What is asked >> Write the material out again in full, word for word. Do not include the pictures.

Recorded information >>
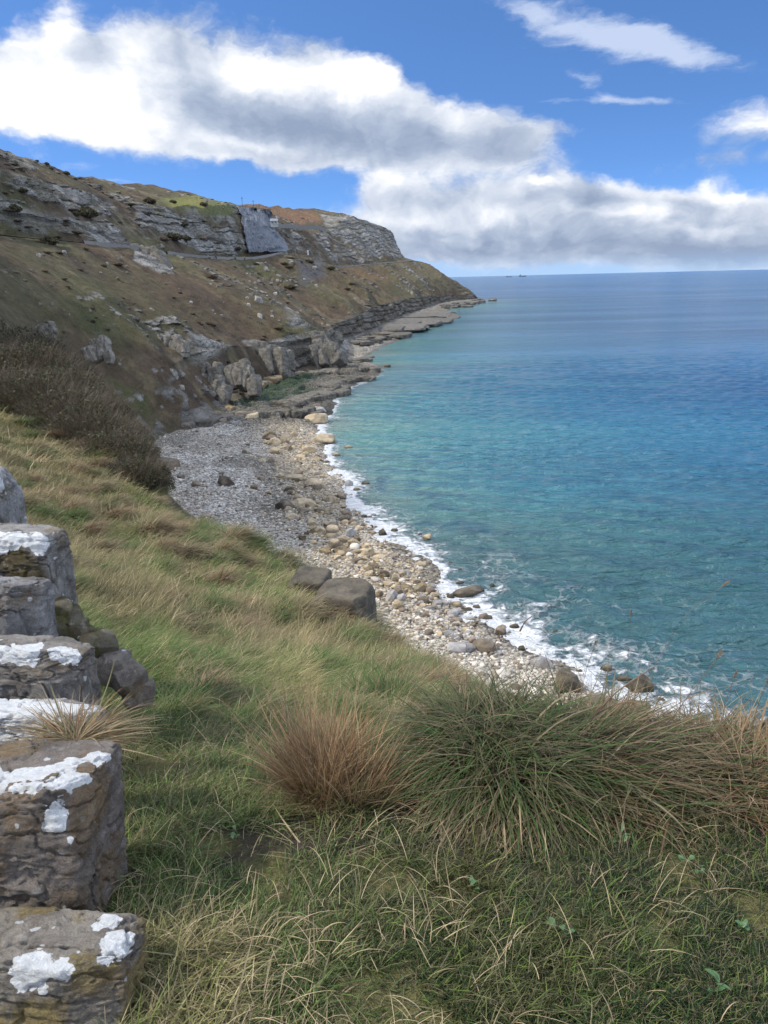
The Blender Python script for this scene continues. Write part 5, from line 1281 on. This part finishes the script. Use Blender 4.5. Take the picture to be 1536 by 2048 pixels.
def build_scrub():
    r = np.random.default_rng(88)
    tw = [(.095, .062, .045), (.13, .09, .065), (.07, .05, .038), (.16, .12, .09)]
    bm = [scrub_mesh('bramble_bush', 500+k, 3.4, 3.0, 3200, 3400+900*k, [(.125, .098, .066), (.09, .07, .05), (.18, .15, .11), (.07, .055, .04)], [(.06, .066, .03), (.075, .066, .036), (.045, .055, .026), (.09, .07, .042)], .032, .085) for k in range(3)]
    B = [(0, 812, 61, 1.15, 'bramble thicket at the left edge, nearest the grassy brow'), (72, 822, 57, 1.0, 'bramble bush on the brow, second from the left edge'), (132, 850, 53, .95, 'bramble bush on the brow above the farthest wall stone'),
         (185, 892, 49, .9, 'bramble bush on the brow midway down the thicket'), (235, 935, 44, .75, 'lower bramble bush on the brow, twiggy and brown'), (272, 965, 40, .55, 'lowest brown bramble at the end of the thicket by the shingle'),
         (-20, 770, 76, 1.4, 'dark bramble mass at the left edge behind the nearest thicket'), (62, 765, 76, 1.3, 'dark green bramble mass in the middle of the thicket'), (125, 800, 70, 1.15, 'dark bramble mass behind the brow bush above the wall'),
         (185, 845, 64, 1.0, 'brown bramble behind the middle of the brow'), (232, 895, 58, .85, 'thin brown bramble with bare twigs near the shingle end'),
         (0, 715, 96, 1.5, 'topmost bramble at the left edge under the dark rock face'), (70, 725, 92, 1.3, 'topmost bramble under the weathered outcrop'), (125, 765, 88, 1.1, 'upper bramble on the right side of the thicket'),
         (178, 805, 84, .9, 'upper bramble where the thicket meets the green slope'), (215, 850, 78, .8, 'small upper bramble over the tumbled rocks'), (250, 880, 74, .7, 'last upper bramble beside the tumbled rocks'),
         (285, 985, 47, .6, 'low bramble poking over the brow right beside the shingle'), (262, 940, 62, .8, 'brown bramble directly above the low one beside the shingle'), (285, 965, 66, .7, 'rearmost bramble at the shingle end of the thicket')]
    for i, (u, v, Y, s, lb) in enumerate(B):
        p = at(u, v, Y)
        o = add('bramble_bush', bm[i % 3], M_BLADE, None, lb, 'bush', 'brambles behind the brow', None, p-[0, 0, .3*s]); o.scale = (s, s, s*.95); o.rotation_euler = (0, 0, i*1.3)
    gm = [scrub_mesh('gorse_bush', 520+k, 3.0, 2.4, 500, 1500, tw, [(.075, .075, .040), (.062, .068, .036), (.095, .075, .048)], .07, .26) for k in range(3)]
    hm = [scrub_mesh('heather_bush', 530+k, 3.0, 1.7, 500, 1500, tw, [(.12, .085, .058), (.10, .07, .05), (.15, .11, .07)], .07, .24) for k in range(3)]
    H = HILL; Pn = np.stack([H['X'], H['Y'], H['Z']], -1).reshape(-1, 3); sg = H['seg'].ravel(); U, V_ = project(Pn)
    def on(u, v):
        e = (U-u)**2+(V_-v)**2; k = np.where(e < 6)[0]
        return Pn[k[np.argmin(Pn[k, 1])]] if len(k) else Pn[np.argmin(e)]
    for (u, v, w, lb) in [(76, 318, 8, 'small dark gorse on the skyline of the near hill, highest of the skyline bushes'), (92, 327, 11, 'wind-bent gorse on the skyline, second from the top'), (103, 336, 9, 'gorse on the skyline just below the wind-bent one'),
                          (133, 347, 15, 'broad gorse on the skyline where the near hill falls away'), (150, 357, 9, 'last small gorse at the foot of the near skyline'), (172, 430, 44, 'wide dark bush between the two pale rock bands'), (150, 428, 20, 'dark bush left of the wide one between the rock bands'),
                          (28, 420, 30, 'dark brown bush on the slope at the left of the rock bands'), (45, 382, 20, 'dark bush over the upper rock band'), (98, 485, 36, 'rounded brown bush under the lower rock band'), (368, 452, 18, 'dark bush in a cleft of the middle cliff'),
                          (372, 478, 20, 'dark bush at the foot of the cleft in the middle cliff'), (300, 404, 26, 'bush on the edge of the green field by the ruin'), (345, 404, 14, 'small bush in the green field'), (408, 409, 16, 'dark bush beside the field wall'), (478, 500, 14, 'dark hollow of scrub at the foot of the netted cliff')]:
        p = on(u, v); s = w*p[1]/F_PX/6.0
        o = add('gorse_bush', gm[int(u) % 3], M_BLADE, None, lb, 'bush', None, None, p-[0, 0, .25*s]); o.scale = (s, s, s*.9); o.rotation_euler = (0, 0, u)
    # scrub strung along gullies below the road and on the slope
    g = 'heather and gorse clumps on the far slope'
    k = 0
    while k < 90:
        u, v = r.uniform(0, 880), r.uniform(360, 690)
        e = (U-u)**2+(V_-v)**2; j = np.argmin(e)
        if e[j] > 9: continue
        s_ = sg[j]
        if s_ not in (2, 3, 6, 7): continue
        p = on(u, v); a_ = .57*p[0]+.82*p[1]; b_ = .82*p[0]-.57*p[1]
        if fbm(np.array([a_/9]), np.array([b_/45]), octaves=3, seed=23)[0] < .49: continue
        w = np.exp(r.normal(2.6, .42)); s = w*p[1]/F_PX/6
        if p[1] > 620 or s_ == 7: continue
        h = r.random() < .85
        o = add('heather_bush' if h else 'gorse_bush', (hm if h else gm)[k % 3], M_BLADE, None, 'brown heather clump, one of many on the slope around the coast road' if h else 'dark gorse clump, one of many on the slope around the coast road', 'bush', g, None, p-[0, 0, .4*s])
        o.scale = (s*r.uniform(.9, 1.5), s, s*r.uniform(.5, .8)); o.rotation_euler = (0, 0, r.uniform(0, 6)); k += 1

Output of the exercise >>
The Blender Python script for this scene continues. Write part 5, from line 1281 on. This part finishes the script. Use Blender 4.5. Take the picture to be 1536 by 2048 pixels.
def build_scrub():
    r = np.random.default_rng(88)
    tw = [(.095, .062, .045), (.13, .09, .065), (.07, .05, .038), (.16, .12, .09)]
    bm = [scrub_mesh('bramble_bush', 500+k, 3.4, 3.0, 3200, 3400+900*k, [(.125, .098, .066), (.09, .07, .05), (.18, .15, .11), (.07, .055, .04)], [(.06, .066, .03), (.075, .066, .036), (.045, .055, .026), (.09, .07, .042)], .032, .085) for k in range(3)]
    B = [(0, 812, 61, 1.15, 'bramble thicket at the left edge, nearest the grassy brow'), (72, 822, 57, 1.0, 'bramble bush on the brow, second from the left edge'), (132, 850, 53, .95, 'bramble bush on the brow above the farthest wall stone'),
         (185, 892, 49, .9, 'bramble bush on the brow midway down the thicket'), (235, 935, 44, .75, 'lower bramble bush on the brow, twiggy and brown'), (272, 965, 40, .55, 'lowest brown bramble at the end of the thicket by the shingle'),
         (-20, 770, 76, 1.4, 'dark bramble mass at the left edge behind the nearest thicket'), (62, 765, 76, 1.3, 'dark green bramble mass in the middle of the thicket'), (125, 800, 70, 1.15, 'dark bramble mass behind the brow bush above the wall'),
         (185, 845, 64, 1.0, 'brown bramble behind the middle of the brow'), (232, 895, 58, .85, 'thin brown bramble with bare twigs near the shingle end'),
         (0, 715, 96, 1.5, 'topmost bramble at the left edge under the dark rock face'), (70, 725, 92, 1.3, 'topmost bramble under the weathered outcrop'), (125, 765, 88, 1.1, 'upper bramble on the right side of the thicket'),
         (178, 805, 84, .9, 'upper bramble where the thicket meets the green slope'), (215, 850, 78, .8, 'small upper bramble over the tumbled rocks'), (250, 880, 74, .7, 'last upper bramble beside the tumbled rocks'),
         (285, 985, 47, .6, 'low bramble poking over the brow right beside the shingle'), (262, 940, 62, .8, 'brown bramble directly above the low one beside the shingle'), (285, 965, 66, .7, 'rearmost bramble at the shingle end of the thicket')]
    for i, (u, v, Y, s, lb) in enumerate(B):
        p = at(u, v, Y)
        o = add('bramble_bush', bm[i % 3], M_BLADE, None, lb, 'bush', 'brambles behind the brow', None, p-[0, 0, .3*s]); o.scale = (s, s, s*.95); o.rotation_euler = (0, 0, i*1.3)
    gm = [scrub_mesh('gorse_bush', 520+k, 3.0, 2.4, 500, 1500, tw, [(.075, .075, .040), (.062, .068, .036), (.095, .075, .048)], .07, .26) for k in range(3)]
    hm = [scrub_mesh('heather_bush', 530+k, 3.0, 1.7, 500, 1500, tw, [(.12, .085, .058), (.10, .07, .05), (.15, .11, .07)], .07, .24) for k in range(3)]
    H = HILL; Pn = np.stack([H['X'], H['Y'], H['Z']], -1).reshape(-1, 3); sg = H['seg'].ravel(); U, V_ = project(Pn)
    def on(u, v):
        e = (U-u)**2+(V_-v)**2; k = np.where(e < 6)[0]
        return Pn[k[np.argmin(Pn[k, 1])]] if len(k) else Pn[np.argmin(e)]
    for (u, v, w, lb) in [(76, 318, 8, 'small dark gorse on the skyline of the near hill, highest of the skyline bushes'), (92, 327, 11, 'wind-bent gorse on the skyline, second from the top'), (103, 336, 9, 'gorse on the skyline just below the wind-bent one'),
                          (133, 347, 15, 'broad gorse on the skyline where the near hill falls away'), (150, 357, 9, 'last small gorse at the foot of the near skyline'), (172, 430, 44, 'wide dark bush between the two pale rock bands'), (150, 428, 20, 'dark bush left of the wide one between the rock bands'),
                          (28, 420, 30, 'dark brown bush on the slope at the left of the rock bands'), (45, 382, 20, 'dark bush over the upper rock band'), (98, 485, 36, 'rounded brown bush under the lower rock band'), (368, 452, 18, 'dark bush in a cleft of the middle cliff'),
                          (372, 478, 20, 'dark bush at the foot of the cleft in the middle cliff'), (300, 404, 26, 'bush on the edge of the green field by the ruin'), (345, 404, 14, 'small bush in the green field'), (408, 409, 16, 'dark bush beside the field wall'), (478, 500, 14, 'dark hollow of scrub at the foot of the netted cliff')]:
        p = on(u, v); s = w*p[1]/F_PX/6.0
        o = add('gorse_bush', gm[int(u) % 3], M_BLADE, None, lb, 'bush', None, None, p-[0, 0, .25*s]); o.scale = (s, s, s*.9); o.rotation_euler = (0, 0, u)
    # scrub strung along gullies below the road and on the slope
    g = 'heather and gorse clumps on the far slope'
    k = 0
    while k < 90:
        u, v = r.uniform(0, 880), r.uniform(360, 690)
        e = (U-u)**2+(V_-v)**2; j = np.argmin(e)
        if e[j] > 9: continue
        s_ = sg[j]
        if s_ not in (2, 3, 6, 7): continue
        p = on(u, v); a_ = .57*p[0]+.82*p[1]; b_ = .82*p[0]-.57*p[1]
        if fbm(np.array([a_/9]), np.array([b_/45]), octaves=3, seed=23)[0] < .49: continue
        w = np.exp(r.normal(2.6, .42)); s = w*p[1]/F_PX/6
        if p[1] > 620 or s_ == 7: continue
        h = r.random() < .85
        o = add('heather_bush' if h else 'gorse_bush', (hm if h else gm)[k % 3], M_BLADE, None, 'brown heather clump, one of many on the slope around the coast road' if h else 'dark gorse clump, one of many on the slope around the coast road', 'bush', g, None, p-[0, 0, .4*s])
        o.scale = (s*r.uniform(.9, 1.5), s, s*r.uniform(.5, .8)); o.rotation_euler = (0, 0, r.uniform(0, 6)); k += 1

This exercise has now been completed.